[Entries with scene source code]
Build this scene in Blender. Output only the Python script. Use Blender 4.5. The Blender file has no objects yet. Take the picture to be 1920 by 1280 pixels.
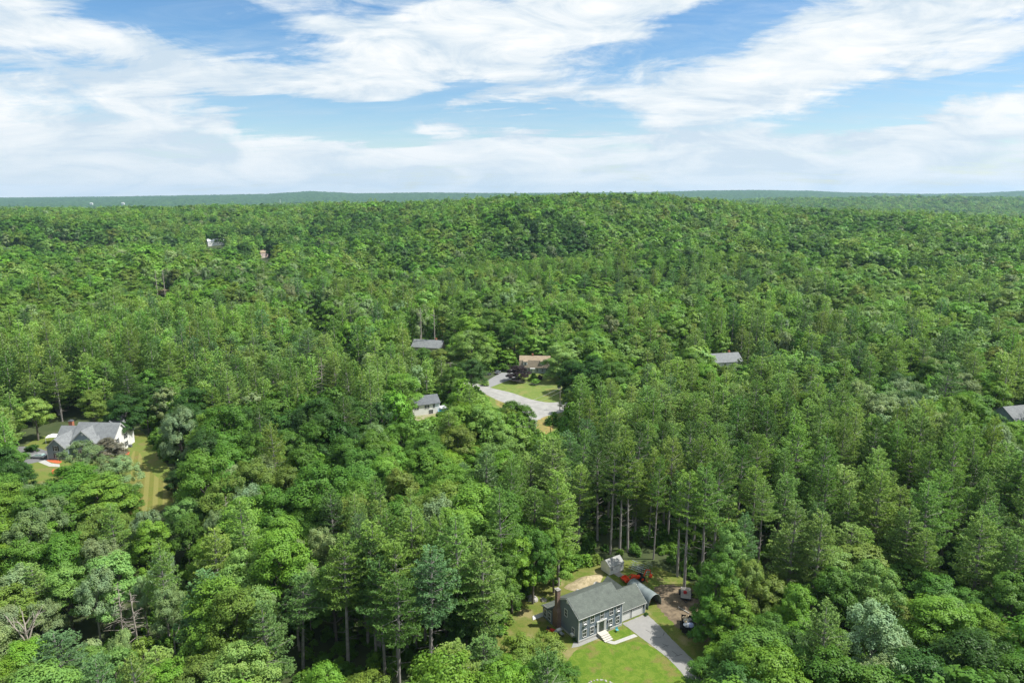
import bpy, math, random
import numpy as np
from math import radians, sin, cos, pi
from mathutils import Vector, Matrix

random.seed(7)
RNG = np.random.default_rng(11)
scene = bpy.context.scene
HAZE = 4.8e-5
COL = scene.collection

# ------------------------------------------------------------------ camera
CAM_H = 80.0
PITCH = 11.9
cam_data = bpy.data.cameras.new('camera')
cam_data.sensor_width = 36.0
cam_data.lens = 24.0
cam_data.clip_start = 0.5
cam_data.clip_end = 60000.0
cam = bpy.data.objects.new('camera', cam_data)
COL.objects.link(cam)
cam.location = (0, 0, CAM_H)
cam.rotation_euler = (radians(90 - PITCH), 0, 0)
scene.camera = cam

# ------------------------------------------------------------------ exposure
vs = scene.view_settings
vs.view_transform = 'Standard'
vs.look = 'None'
vs.exposure = 0.55
vs.gamma = 1.0
vs.use_curve_mapping = False
scene.render.engine = 'CYCLES'
cy = scene.cycles
cy.max_bounces = 6
cy.diffuse_bounces = 3
cy.glossy_bounces = 2
cy.transmission_bounces = 3
cy.transparent_max_bounces = 4
cy.volume_bounces = 0
cy.use_denoising = True
cy.denoiser = 'OPENIMAGEDENOISE'
cy.denoising_input_passes = 'RGB_ALBEDO_NORMAL'
cy.denoising_prefilter = 'NONE'
cy.sample_clamp_indirect = 6.0
cy.use_adaptive_sampling = False

# ------------------------------------------------------------------ sun
SUN_EL = 57.0
SUN_AZ = 92.0          # degrees clockwise from +Y (the view direction): to the right
sun_data = bpy.data.lights.new('sun', 'SUN')
sun_data.energy = 5.0
sun_data.angle = radians(0.53)
sun_data.color = (1.0, 0.965, 0.90)
sun = bpy.data.objects.new('sun', sun_data)
COL.objects.link(sun)
sd = Vector((sin(radians(SUN_AZ)) * cos(radians(SUN_EL)), cos(radians(SUN_AZ)) * cos(radians(SUN_EL)), sin(radians(SUN_EL))))
sun.rotation_euler = (-sd).to_track_quat('-Z', 'Y').to_euler()
sun.location = (200, 100, 300)

# ------------------------------------------------------------------ world: Nishita sky with layered clouds
world = bpy.data.worlds.new('World')
scene.world = world
world.use_nodes = True
wt = world.node_tree
wt.nodes.clear()


class NT:
    """tiny node-expression helper"""
    def __init__(self, tree):
        self.t = tree

    def node(self, typ, **kw):
        n = self.t.nodes.new(typ)
        for k, v in kw.items():
            setattr(n, k, v)
        return n

    def put(self, sock, v):
        if v is None:
            return
        if isinstance(v, bpy.types.NodeSocket):
            self.t.links.new(v, sock)
        else:
            sock.default_value = v

    def m(self, op, a, b=None, c=None, clamp=False):
        n = self.node('ShaderNodeMath', operation=op, use_clamp=clamp)
        self.put(n.inputs[0], a)
        if b is not None:
            self.put(n.inputs[1], b)
        if c is not None:
            self.put(n.inputs[2], c)
        return n.outputs[0]

    def xyz(self, v):
        n = self.node('ShaderNodeSeparateXYZ')
        self.put(n.inputs[0], v)
        return n.outputs

    def comb(self, x, y, z):
        n = self.node('ShaderNodeCombineXYZ')
        for i, s in enumerate((x, y, z)):
            self.put(n.inputs[i], s)
        return n.outputs[0]

    def noise(self, vec, scale, detail=4, rough=0.5, dist=0.0, w=None):
        n = self.node('ShaderNodeTexNoise')
        if vec is not None:
            self.put(n.inputs['Vector'], vec)
        n.inputs['Scale'].default_value = scale
        n.inputs['Detail'].default_value = detail
        n.inputs['Roughness'].default_value = rough
        n.inputs['Distortion'].default_value = dist
        return n.outputs['Fac']

    def ramp(self, fac, stops, interp='LINEAR'):
        n = self.node('ShaderNodeValToRGB')
        n.color_ramp.interpolation = interp
        els = n.color_ramp.elements
        while len(els) < len(stops):
            els.new(0.5)
        for e, (p, c) in zip(els, stops):
            e.position = p
            e.color = (*c, 1) if len(c) == 3 else c
        self.put(n.inputs[0], fac)
        return n.outputs[0]

    def mix(self, fac, a, b, mode='MIX'):
        n = self.node('ShaderNodeMix', data_type='RGBA', blend_type=mode)
        self.put(n.inputs[0], fac)
        for s, v in ((n.inputs[6], a), (n.inputs[7], b)):
            if isinstance(v, (tuple, list)) and len(v) == 3:
                v = (*v, 1)
            self.put(s, v)
        return n.outputs[2]

    def sstep(self, v, lo, hi):
        n = self.node('ShaderNodeMapRange', interpolation_type='SMOOTHSTEP')
        self.put(n.inputs[0], v)
        n.inputs[1].default_value = lo
        n.inputs[2].default_value = hi
        return n.outputs[0]


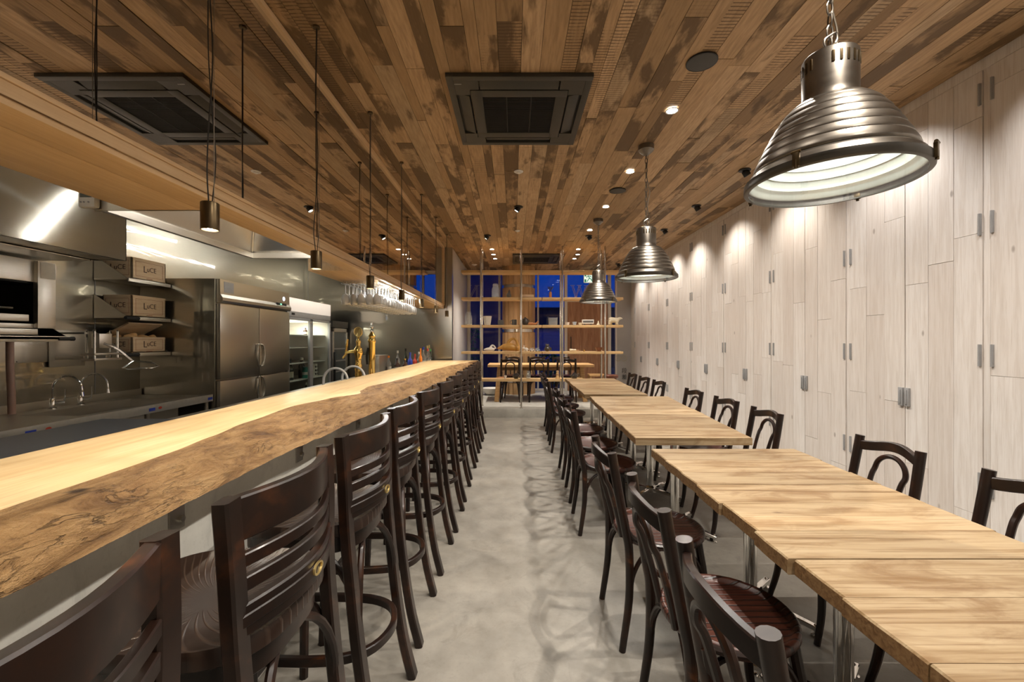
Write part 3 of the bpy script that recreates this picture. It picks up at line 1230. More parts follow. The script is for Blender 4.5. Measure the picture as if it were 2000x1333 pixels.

- _Task to complete_
Restate every record exactly, please; do not copy the pictures.

- _Expected answer_
Build this scene in Blender. Output only the Python script. Use Blender 4.5. The Blender file has no objects yet. Take the picture to be 1920 by 1280 pixels.
import bpy, math, random
import numpy as np
from math import radians, sin, cos, pi
from mathutils import Vector, Matrix

random.seed(7)
RNG = np.random.default_rng(11)
scene = bpy.context.scene
HAZE = 4.8e-5
COL = scene.collection

# ------------------------------------------------------------------ camera
CAM_H = 80.0
PITCH = 11.9
cam_data = bpy.data.cameras.new('camera')
cam_data.sensor_width = 36.0
cam_data.lens = 24.0
cam_data.clip_start = 0.5
cam_data.clip_end = 60000.0
cam = bpy.data.objects.new('camera', cam_data)
COL.objects.link(cam)
cam.location = (0, 0, CAM_H)
cam.rotation_euler = (radians(90 - PITCH), 0, 0)
scene.camera = cam

# ------------------------------------------------------------------ exposure
vs = scene.view_settings
vs.view_transform = 'Standard'
vs.look = 'None'
vs.exposure = 0.55
vs.gamma = 1.0
vs.use_curve_mapping = False
scene.render.engine = 'CYCLES'
cy = scene.cycles
cy.max_bounces = 6
cy.diffuse_bounces = 3
cy.glossy_bounces = 2
cy.transmission_bounces = 3
cy.transparent_max_bounces = 4
cy.volume_bounces = 0
cy.use_denoising = True
cy.denoiser = 'OPENIMAGEDENOISE'
cy.denoising_input_passes = 'RGB_ALBEDO_NORMAL'
cy.denoising_prefilter = 'NONE'
cy.sample_clamp_indirect = 6.0
cy.use_adaptive_sampling = False

# ------------------------------------------------------------------ sun
SUN_EL = 57.0
SUN_AZ = 92.0          # degrees clockwise from +Y (the view direction): to the right
sun_data = bpy.data.lights.new('sun', 'SUN')
sun_data.energy = 5.0
sun_data.angle = radians(0.53)
sun_data.color = (1.0, 0.965, 0.90)
sun = bpy.data.objects.new('sun', sun_data)
COL.objects.link(sun)
sd = Vector((sin(radians(SUN_AZ)) * cos(radians(SUN_EL)), cos(radians(SUN_AZ)) * cos(radians(SUN_EL)), sin(radians(SUN_EL))))
sun.rotation_euler = (-sd).to_track_quat('-Z', 'Y').to_euler()
sun.location = (200, 100, 300)

# ------------------------------------------------------------------ world: Nishita sky with layered clouds
world = bpy.data.worlds.new('World')
scene.world = world
world.use_nodes = True
wt = world.node_tree
wt.nodes.clear()


class NT:
    """tiny node-expression helper"""
    def __init__(self, tree):
        self.t = tree

    def node(self, typ, **kw):
        n = self.t.nodes.new(typ)
        for k, v in kw.items():
            setattr(n, k, v)
        return n

    def put(self, sock, v):
        if v is None:
            return
        if isinstance(v, bpy.types.NodeSocket):
            self.t.links.new(v, sock)
        else:
            sock.default_value = v

    def m(self, op, a, b=None, c=None, clamp=False):
        n = self.node('ShaderNodeMath', operation=op, use_clamp=clamp)
        self.put(n.inputs[0], a)
        if b is not None:
            self.put(n.inputs[1], b)
        if c is not None:
            self.put(n.inputs[2], c)
        return n.outputs[0]

    def xyz(self, v):
        n = self.node('ShaderNodeSeparateXYZ')
        self.put(n.inputs[0], v)
        return n.outputs

    def comb(self, x, y, z):
        n = self.node('ShaderNodeCombineXYZ')
        for i, s in enumerate((x, y, z)):
            self.put(n.inputs[i], s)
        return n.outputs[0]

    def noise(self, vec, scale, detail=4, rough=0.5, dist=0.0, w=None):
        n = self.node('ShaderNodeTexNoise')
        if vec is not None:
            self.put(n.inputs['Vector'], vec)
        n.inputs['Scale'].default_value = scale
        n.inputs['Detail'].default_value = detail
        n.inputs['Roughness'].default_value = rough
        n.inputs['Distortion'].default_value = dist
        return n.outputs['Fac']

    def ramp(self, fac, stops, interp='LINEAR'):
        n = self.node('ShaderNodeValToRGB')
        n.color_ramp.interpolation = interp
        els = n.color_ramp.elements
        while len(els) < len(stops):
            els.new(0.5)
        for e, (p, c) in zip(els, stops):
            e.position = p
            e.color = (*c, 1) if len(c) == 3 else c
        self.put(n.inputs[0], fac)
        return n.outputs[0]

    def mix(self, fac, a, b, mode='MIX'):
        n = self.node('ShaderNodeMix', data_type='RGBA', blend_type=mode)
        self.put(n.inputs[0], fac)
        for s, v in ((n.inputs[6], a), (n.inputs[7], b)):
            if isinstance(v, (tuple, list)) and len(v) == 3:
                v = (*v, 1)
            self.put(s, v)
        return n.outputs[2]

    def sstep(self, v, lo, hi):
        n = self.node('ShaderNodeMapRange', interpolation_type='SMOOTHSTEP')
        self.put(n.inputs[0], v)
        n.inputs[1].default_value = lo
        n.inputs[2].default_value = hi
        return n.outputs[0]


Write part 3 of the bpy script that recreates this picture. It picks up at line 1230. More parts follow. The script is for Blender 4.5. Measure the picture as if it were 2000x1333 pixels.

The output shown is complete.